Pub Date: Feb. 7th, 2017
ISBN: 978-1-60945-349-7
Publisher: Europa Editions

The second novel from Australian writer Wilson, whose debut (The Roving Party, 2014) won literary prizes and comparisons to Cormac McCarthy, offers another stylish—if familiar—contribution to the literature of lyric violence.

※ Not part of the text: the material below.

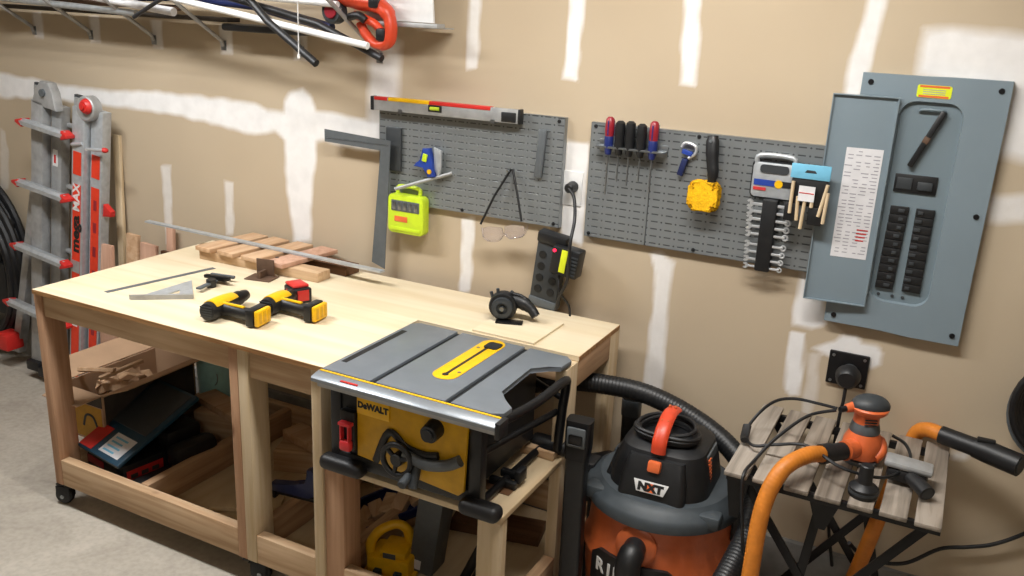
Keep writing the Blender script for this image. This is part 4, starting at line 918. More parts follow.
# cordless drill, lying on its side.  local: +x from motor to battery (the handle), +y along the spindle, z up
def drill(name, lab, loc, rz, impact=False):
    t = thing(name, lab, 'cordless drill', loc, (0, 0, rz)); t.scale = (.95,)*3 if impact else (.96,)*3
    Lb = .09 if impact else .115
    b = MB(); b.lathe([(.020, -.052), (.031, -.048), (.034, -.03), (.034, .0), (.033, .03), (.031, Lb-.02)], (0, 0, .036), (0, 1, 0), 22); bd = b.build('motor_housing', 'black', t)
    b = MB(); b.lathe([(.0352, -.028), (.0365, -.02), (.0365, .02), (.0345, .06), (.030, Lb-.015), (.026, Lb-.008)], (0, 0, .0375), (0, 1, 0), 22)
    bmesh.ops.bisect_plane(b.bm, geom=b.bm.verts[:]+b.bm.edges[:]+b.bm.faces[:], plane_co=(0, 0, .044), plane_no=(-.35, 0, 1), clear_inner=True)
    b.build('yellow_shell', 'yellow', t)
    b = MB()
    for q in range(5): b.box(-.024, .024, -.0535, -.0505, .018+q*.009, .022+q*.009)
    b.build('rear_vent', 'dgrey', bd)
    b = MB()
    if impact: b.lathe([(.030, Lb-.02), (.028, Lb+.01), (.020, Lb+.035), (.012, Lb+.045), (.012, Lb+.06)], (0, 0, .036), (0, 1, 0), 20)
    else: b.lathe([(.026, Lb-.02), (.027, Lb), (.027, Lb+.022), (.022, Lb+.026), (.022, Lb+.05), (.019, Lb+.065), (.010, Lb+.075)], (0, 0, .036), (0, 1, 0), 20)
    b.build('chuck', 'blackm', t)
    b = MB(); b.tube([(.015, .022, .034), (.06, .016, .033), (.11, .006, .033), (.150, .0, .034)], [.026, .023, .022, .022, .024, .027], smooth=4, n=14); h = b.build('handle', 'black', t)
    b = MB(); b.tube([(.05, .036, .036), (.09, .028, .036), (.115, .03, .036)], .005, smooth=3); b.box(.028, .05, .04, .056, .026, .048, bev=.005); b.build('trigger', 'dgrey', h)
    b = MB(); b.tube([(.02, .012, .057), (.07, .01, .0555), (.12, .002, .057)], .006, n=8); b.build('handle_inlay', 'yellow', h)
    b = MB(); b.box(.147, .181, -.038, .052, .002, .066, bev=.008); fb = b.build('battery_base', 'black', t)
    b = MB(); b.box(.1815, .200, -.034, .048, .005, .063, bev=.007); bt = b.build('battery', 'yellow', t)
    b = MB()
    for q in range(3): b.box(.1995, .2015, -.028+q*.026, -.012+q*.026, .016, .056, bev=.001)
    b.build('battery_rib', 'yellowd', bt)
    return t
drill('cordless_drill', 'yellow and black cordless drill lying on its side nearest the front of the bench', (-2.19, 2.115, T+.001), 8)
drill('cordless_drill', 'yellow and black impact driver lying behind the front drill', (-2.065, 2.265, T+.001), 6, True)
t = thing('red_battery_pack', 'red and black battery pack lying behind the impact driver', 'battery pack', (-2.09, 2.42, T+.001), (0, 0, -25))
b = MB(); b.box(-.045, .045, -.035, .035, .0, .055, bev=.006); bd = b.build('case', 'black', t)
b = MB(); b.box(-.048, .03, -.03, .032, .055, .066, bev=.006); b.build('red_top', 'red', t)
b = MB(); b.box(.0445, .0475, -.022, .022, .01, .05, bev=.001); b.build('red_end', 'red', bd)
b = MB(); b.box(-.02, .02, -.0375, -.0345, .012, .045, bev=.001); b.build('red_side', 'red', bd)
# router / trimmer
t = thing('trim_router', 'black trim router lying on its side on the bench behind the saw', 'router', (-1.375, 2.66, T+.0085), (0, 0, 20))
t.location = (-1.365, 2.655, T+.0085)
b = MB(); b.lathe([(.030, -.03), (.047, -.028), (.050, -.02), (.050, .012), (.040, .02), (.036, .05), (.030, .06)], (0, 0, .0505), (0, 1, 0), 28); bd = b.build('motor_body', 'black', t)
b = MB(); b.lathe([(.020, -.046), (.036, -.044), (.038, -.0305)], (0, 0, .0505), (0, 1, 0), 24, cap=False); b.cyl((0, -.031, .0505), (0, -.036, .0505), .022); b.build('base_ring', 'dgrey', bd)
b = MB(); b.cyl((0, -.032, .0505), (0, -.052, .0505), .008, n=12); b.build('collet', 'steel', bd)
b = MB(); b.tube([(.03, .01, .07), (.07, .0, .062), (.10, -.01, .045), (.118, -.02, .025)], [.024, .024, .02, .017, .016], smooth=4, n=14); b.build('grip', 'black', t)
b = MB(); b.tube([(.02, .0, .095), (.06, .0, .088), (.09, -.005, .07)], .007, smooth=3); b.build('lever', 'blackm', t)
for x, z in ((-.02, .105), (-.04, .092), (.025, .10)):
    b = MB(); b.cyl((x, 0, z-.015), (x*1.15, 0, z+.004), .006, n=10); b.build('knob', 'dgrey', bd)
b = MB(); b.box(-.02, .075, -.06, -.02, .0, .006, bev=.002); b.build('base_plate', 'blackm', t)
# ------------------------------------------------------------------ shop vacuum
t = thing('shop_vacuum', 'orange and dark grey wet dry vacuum standing between the bench and the slatted table', 'vacuum', (-.680, 2.50, -.0), (0, 0, 2))
b = MB(); b.lathe([(.18, .055), (.19, .06), (.225, .16), (.235, .25), (.236, .33), (.245, .335), (.245, .345), (.234, .36), (.228, .44), (.228, .515)], (0, 0, 0), (0, 0, 1), 56)
dr_ = b.build('drum', 'oranged', t, angle=50)
b = MB(); b.lathe([(.235, .500), (.246, .505), (.248, .53), (.24, .545), (.215, .56), (.205, .572), (.19, .575)], (0, 0, 0), (0, 0, 1), 56)
for a in (38, 142, 218, 322):
    b.box(.225*math.cos(rad(a))-.035, .225*math.cos(rad(a))+.035, .225*math.sin(rad(a))-.03, .225*math.sin(rad(a))+.03, .515, .56, bev=.012)
lid = b.build('lid', 'rubgrey', t)
for a in (0, 180):
    b = MB(); c, s_ = math.cos(rad(a)), math.sin(rad(a)); b.box(.245*c-.018, .245*c+.018, -.04, .04, .42, .56, bev=.008); b.build('latch', 'black', t)
# motor head: stacked rounded sections
def loft(b, secs, k=6):
    rings = []
    for cx, cy, z, w_, d_, r in secs: rings.append([b.bm.verts.new((x, y, z)) for x, y in rrect(w_, d_, r, k, cx, cy)])
    for p, q in zip(rings, rings[1:]):
        n = len(p)
        for i in range(n): b.bm.faces.new((p[i], p[(i+1) % n], q[(i+1) % n], q[i]))
    b.bm.faces.new(rings[0][::-1]); b.bm.faces.new(rings[-1]); return b
b = MB(); loft(b, [(0, .0, .555, .32, .325, .09), (0, .0, .60, .305, .31, .085), (0, .0, .655, .285, .285, .08), (0, .005, .70, .255, .255, .07), (0, .01, .716, .215, .21, .06), (0, .01, .722, .15, .15, .05)])
hd = b.build('motor_head', 'black', t, angle=30)
b = MB(); loft(b, [(0, -.140, .560, .21, .09, .02), (0, -.135, .625, .20, .08, .02), (0, -.112, .690, .17, .06, .015)]); fc = b.build('front_cowl', 'black', hd)
# badge
bu = V((0, .30, 1)).normalized()
b = MB(); b.prism([(-.042, -.017), (.042, -.017), (.054, .018), (-.054, .018)], .003, (0, -.1775, .612), (1, 0, 0), tuple(bu), bev=.001); bg = b.build('badge', 'white', fc)
text('badge_lettering', 'NXT', .032, 'blacktx', bg, (0, -.1812, .612), (1, 0, 0), tuple(bu), bold=.0025, sx=1.15)
b = MB(); b.prism([(-.013, -.013), (.013, -.013), (.013, .014), (-.013, .014)], .0008, (0, -.1807, .612), (1, 0, 0), tuple(bu)); b.build('badge_square', 'orange', bg)
b = MB(); b.box(-.020, .020, -.168, -.145, .655, .690, bev=.006, rot=(-15, 0, 0)); b.build('power_switch', 'orange', t)
b = MB(); b.tube([(0, -.128, .705), (0, -.124, .74), (0, -.09, .775), (0, -.03, .795), (0, .03, .785)], .023, smooth=5, n=12, flat=.5)
hnd = b.build('handle', 'toolor', t)
for i in range(4):
    for j in range(2):
        b = MB(); b.box(-.014+j*.018, -.006+j*.018, -.080+i*.026, -.068+i*.026, .784+i*.005, .7935+i*.005, bev=.002); b.build('grip_dimple', 'oranged', hnd)
b = MB(); b.ball((0, -.122, .742), (.012, .008, .014)); b.build('handle_button', 'oranged', hnd)
random.seed(11)
for j in range(7):
    b = MB(); rx, ry = .086+.007*(j % 3), .070+.006*(j % 3); z = .727+.009*(j//2)+random.uniform(-.002, .002); w_ = random.uniform(-.018, .018)
    b.tube([(rx*math.cos(2*PI*i/26), -.03+ry*math.sin(2*PI*i/26)-.02*math.cos(4*PI*i/26)*.5, z+w_*math.cos(2*PI*i/26+j)) for i in range(26)], .0065, n=8, closed=True); b.build('cord_loop', 'blackr', t)
b = MB(); loft(b, [(.137, .01, .575, .03, .16, .010), (.121, .01, .690, .03, .12, .010)]); gr = b.build('exhaust_grille', 'mgrey', hd)
for i in range(9):
    for sgn in (0, 1):
        b = MB(); z = .585+i*.0115; x = .1520-(z-.575)*.13
        b.box(x-.002, x+.003, -.050+.014*sgn, -.040+.014*sgn, z-.004, z+.004, bev=.001); b.build('grille_slot', 'orange', gr)
b = MB(); loft(b, [(-.145, -.01, .56, .06, .18, .02), (-.132, -.01, .66, .03, .12, .012)]); b.build('side_cowl', 'black', hd)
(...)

Tasmania in 1874 is a combination of bedlam and Hieronymus Bosch, peopled with sots, convicts, derelicts, opportunists, and hard cases of every kind. The town of Launceston is a remote and lawless outpost of this remote and lawless outpost. At the novel's beginning, a middle-aged mother in the town dies, leaving her 12-year-old son to the tender unmercies of the local constabulary and a "charitable" man named Stewart who exposes himself to hungry children as the price of his generosity. The boy dispatches a letter to his father, Thomas Toosey, a reformed drunk who was convicted of infanticide and sent off years earlier. The elder Toosey, a ruffian among ruffians, embarks on a desperate journey to save his son. He is pursued at every step by a vengeance-bent Irishman named Fitheal Flynn and Flynn's silent, mysterious hooded companion, who goes by the name of the legendary hangman Ketch. As Toosey arrives in Launceston after years of exile, with Flynn and Ketch close behind, a brutal street riot breaks out over an unjust railroad levy, and violence begets violence begets violence. In thinking of American analogues, one is reminded less of McCarthy and more of writers like Tom Franklin and Donald Ray Pollock, but the book lacks the dark, ribald humor of Pollock and the interest in tangled racial history behind a novel like Franklin's Hell at the Breech.

Still, this is a fast-paced, hard-nosed fable about revenge, pursuit, and the search for a moral compass in a place where chaos and rage and injustice set every dial wildly aquiver.